Blue Skies Over McKeldin Square at Pratt & Light Streets

McKeldin Square

I didn’t have a lot of time for a bike ride on Friday, thanks to a writing date, a phone call, and a couple of meetings that broke up my day. Friday was the end of week three of this stay-inside-work-from-home business, and parts of my life are moving along in deceptively normal ways. The deception is that it’s normal.

Like, I met with a student for advising for next fall. This time, though, we were staring at each other through computer screens and talking about next semester like maybe we’ll be “back to normal” then, like we will ever just go back to normal. There’s a sheen of unreality to the regular ol’ things I do these days. I wonder if it will ever seem normal to stay inside my house all day except for the hour or so I’m outside for exercise. I’ve got nothing but time to find out, so I’ll just be over here, waiting.

In the meantime I took the 45 minutes I had between work things to hop on my bike and do a quick and windy ride downtown. It feels like some daredevilry to be outside these days, but it also feels kind of normal. There’s still traffic, albeit light, bikers and scooters in the bike lane, small groups gathered outside the Save A Lot at Maryland and 20th, and a whole lot of construction workers–looks like construction’s still essential.

What feels different are the number of people with masks on, the almost-empty lanes on Pratt Street, and the sense that I shouldn’t be out here at all, and neither should anyone else. Outside exercise is still encouraged, so I’m still doing that, but the discomfort at being near others is increasing.

And that’s so hard for me. The friendly how-you-doin’ just doesn’t feel the same as I shout it while stepping out in the middle of the street to keep six feet between me and my fellow pedestrians, know what I mean? I miss the casual intimacy with strangers that comes with living in the city. I’ll keep my eyes open for new intimacies, figure out what’s enabled by this time, yadda yadda yadda, but right now I just feel the loss.
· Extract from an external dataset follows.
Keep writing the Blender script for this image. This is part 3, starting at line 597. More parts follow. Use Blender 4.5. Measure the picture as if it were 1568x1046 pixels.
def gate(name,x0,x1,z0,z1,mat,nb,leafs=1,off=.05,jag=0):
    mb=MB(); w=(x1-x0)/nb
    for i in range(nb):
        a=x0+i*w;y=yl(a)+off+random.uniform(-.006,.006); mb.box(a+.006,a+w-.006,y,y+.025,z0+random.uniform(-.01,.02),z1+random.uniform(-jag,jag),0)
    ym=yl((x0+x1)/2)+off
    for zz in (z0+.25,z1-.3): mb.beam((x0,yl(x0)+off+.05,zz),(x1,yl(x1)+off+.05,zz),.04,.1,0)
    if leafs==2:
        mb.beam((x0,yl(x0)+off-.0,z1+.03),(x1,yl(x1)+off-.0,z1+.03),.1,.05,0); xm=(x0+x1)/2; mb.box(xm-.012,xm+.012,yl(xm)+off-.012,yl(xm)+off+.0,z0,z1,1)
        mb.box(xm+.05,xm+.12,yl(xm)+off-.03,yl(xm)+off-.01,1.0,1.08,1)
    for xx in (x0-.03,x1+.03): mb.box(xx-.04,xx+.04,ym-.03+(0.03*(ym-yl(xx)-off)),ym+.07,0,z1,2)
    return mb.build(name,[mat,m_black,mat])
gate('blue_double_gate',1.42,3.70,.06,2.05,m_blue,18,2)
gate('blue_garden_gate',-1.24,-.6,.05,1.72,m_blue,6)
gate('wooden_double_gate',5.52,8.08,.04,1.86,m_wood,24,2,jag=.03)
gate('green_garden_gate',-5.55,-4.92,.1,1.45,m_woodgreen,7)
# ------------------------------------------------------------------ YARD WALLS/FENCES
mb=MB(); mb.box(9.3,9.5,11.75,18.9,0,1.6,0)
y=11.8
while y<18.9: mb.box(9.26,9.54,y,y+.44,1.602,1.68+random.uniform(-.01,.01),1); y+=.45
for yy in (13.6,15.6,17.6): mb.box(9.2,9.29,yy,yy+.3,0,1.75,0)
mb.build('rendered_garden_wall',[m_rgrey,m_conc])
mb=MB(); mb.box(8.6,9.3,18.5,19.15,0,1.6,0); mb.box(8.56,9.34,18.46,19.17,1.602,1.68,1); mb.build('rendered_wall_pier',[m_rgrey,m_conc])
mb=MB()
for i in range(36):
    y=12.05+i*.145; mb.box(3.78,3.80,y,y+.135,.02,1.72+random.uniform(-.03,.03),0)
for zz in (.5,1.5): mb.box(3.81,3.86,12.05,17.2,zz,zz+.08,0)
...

This bike ride felt normal, though I didn’t lock up once I got downtown to catch the bus to work. Instead I took a left into the empty bus/bike lane on Pratt, and took the empty lane next to it to go around buses stopped at Light Street. The bus stops are still crowded, because people still have to go to work, and they still don’t have cars.

I crossed Light Street and pedaled into McKeldin Square. They finished installing the new memorial to Theodore Roosevelt McKeldin. The fountain’s been gone for years, and now we’ve got this engraved ledge: “A Visionary for Development in Baltimore City…An Advocate for Equality of Baltimore’s Citizens.” Oh, really? Development in Baltimore never looks like it has much to do with advancing equality for Baltimore’s citizens, but I don’t know much about McKeldin’s work. In other days that might send me off to do some research to figure out to what extent I think the guy did both, but not right now.

Right now I have the energy to ride, to write a little bit, and to read a whole lot of fiction when I’m not doing my day job. I’m still teaching, or trying to, and doing that thing where you hold so much space for your students that you forget you need to hold some space for yourself, too.

I made it home with ten minutes to spare, washed my hands vigorously, and opened my computer, again, for a video meeting, again. I was so good to see E. She’ll be a junior next year, and has decided on a double major, a good fit with ours. I look forward to seeing her live and in person in the fall.